(begin)
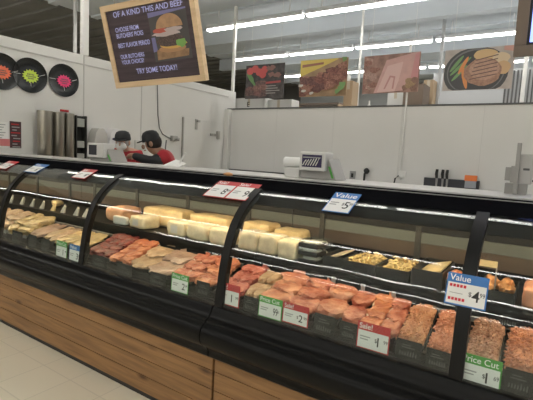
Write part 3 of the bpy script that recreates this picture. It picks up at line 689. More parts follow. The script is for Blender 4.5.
for i, (ya, yb, l) in enumerate(((3.10, 3.285, 'left and widest'), (3.315, 3.47, 'middle'), (3.49, 3.625, 'right'))):
    r = (yb-ya)/2; c = (ya+yb)/2
    t = thing('cup_dispenser', (XL, c, 1.2), 'tall shiny steel cup tube on the left wall, %s of three' % l, 'cup dispenser', 'steel cup tubes on the left wall')
    MB().lathe([(0, 1.2), (r*.8, 1.2), (r, 1.24), (r, ZT-.03), (r*1.03, ZT-.03), (r*1.03, ZT), (r*.86, ZT), (r*.86, ZT-.08), (0, ZT-.08)], (XL+.03+r, c, 0), seg=28).build('tube', mat('polished_steel', (.42, .40, .35), .33, 1, bump=.1, bscale=6, nscale=6), t, smooth=True)
    for q in (1.35, 1.75): MB().box(XL+.001, XL+.04, c-.02, c+.02, q, q+.05).build('bracket', M_darktrim, t)
p = wy(64, 109)
tag(MB().box(XL+.002, XL+.02, p.y-.06, p.y+.06, ZT+.025, ZT+.055).build('small_sign', M_red), 'tiny red sign above the right steel cup tube', 'sign')
t = thing('lid_rack', (XL, 3.73, 1.2), 'dark upright lid rack with pale slots beside the steel cup tubes', 'rack')
MB().box(XL+.001, XL+.02, 3.645, 3.815, 1.2, ZT-.01).box(XL+.02, XL+.13, 3.645, 3.66, 1.2, ZT-.01).box(XL+.02, XL+.13, 3.80, 3.815, 1.2, ZT-.01).build('frame', mat('rack_dark', (.06, .06, .055), .35, .5), t)
for k, (z0, z1) in enumerate(((1.25, 1.38), (1.46, 1.56), (1.76, 1.88))): MB().box(XL+.022, XL+.11, 3.67, 3.79, z0, z1).build('lid_stack', mat('lid_grey', (.38, .39, .36), .5), t, bevel=.006)
a = wy(9.5, 121); b = wy(21, 148)
t = thing('wall_poster', (XL, (a.y+b.y)/2, b.z-.1), 'narrow dark maroon notice on the left wall near the frame edge', 'poster')
MB().box(XL+.001, XL+.008, a.y, b.y, 1.42, a.z).build('sheet', mat('maroon_paper', (.07, .03, .035), .5), t)
mb = MB(); rr = random.Random(3)
for k in range(9):
    z = a.z-.03-k*.036; y = a.y+.01+rr.random()*.03; mb.box(XL+.0085, XL+.009, y, min(b.y-.01, y+rr.uniform(.05, .13)), z-.014, z, M_greyink if k % 3 else M_red)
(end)
Copy out every line of the material above exactly, skipping the pictures.

Write part 3 of the bpy script that recreates this picture. It picks up at line 689. More parts follow. The script is for Blender 4.5.
for i, (ya, yb, l) in enumerate(((3.10, 3.285, 'left and widest'), (3.315, 3.47, 'middle'), (3.49, 3.625, 'right'))):
    r = (yb-ya)/2; c = (ya+yb)/2
    t = thing('cup_dispenser', (XL, c, 1.2), 'tall shiny steel cup tube on the left wall, %s of three' % l, 'cup dispenser', 'steel cup tubes on the left wall')
    MB().lathe([(0, 1.2), (r*.8, 1.2), (r, 1.24), (r, ZT-.03), (r*1.03, ZT-.03), (r*1.03, ZT), (r*.86, ZT), (r*.86, ZT-.08), (0, ZT-.08)], (XL+.03+r, c, 0), seg=28).build('tube', mat('polished_steel', (.42, .40, .35), .33, 1, bump=.1, bscale=6, nscale=6), t, smooth=True)
    for q in (1.35, 1.75): MB().box(XL+.001, XL+.04, c-.02, c+.02, q, q+.05).build('bracket', M_darktrim, t)
p = wy(64, 109)
tag(MB().box(XL+.002, XL+.02, p.y-.06, p.y+.06, ZT+.025, ZT+.055).build('small_sign', M_red), 'tiny red sign above the right steel cup tube', 'sign')
t = thing('lid_rack', (XL, 3.73, 1.2), 'dark upright lid rack with pale slots beside the steel cup tubes', 'rack')
MB().box(XL+.001, XL+.02, 3.645, 3.815, 1.2, ZT-.01).box(XL+.02, XL+.13, 3.645, 3.66, 1.2, ZT-.01).box(XL+.02, XL+.13, 3.80, 3.815, 1.2, ZT-.01).build('frame', mat('rack_dark', (.06, .06, .055), .35, .5), t)
for k, (z0, z1) in enumerate(((1.25, 1.38), (1.46, 1.56), (1.76, 1.88))): MB().box(XL+.022, XL+.11, 3.67, 3.79, z0, z1).build('lid_stack', mat('lid_grey', (.38, .39, .36), .5), t, bevel=.006)
a = wy(9.5, 121); b = wy(21, 148)
t = thing('wall_poster', (XL, (a.y+b.y)/2, b.z-.1), 'narrow dark maroon notice on the left wall near the frame edge', 'poster')
MB().box(XL+.001, XL+.008, a.y, b.y, 1.42, a.z).build('sheet', mat('maroon_paper', (.07, .03, .035), .5), t)
mb = MB(); rr = random.Random(3)
for k in range(9):
    z = a.z-.03-k*.036; y = a.y+.01+rr.random()*.03; mb.box(XL+.0085, XL+.009, y, min(b.y-.01, y+rr.uniform(.05, .13)), z-.014, z, M_greyink if k % 3 else M_red)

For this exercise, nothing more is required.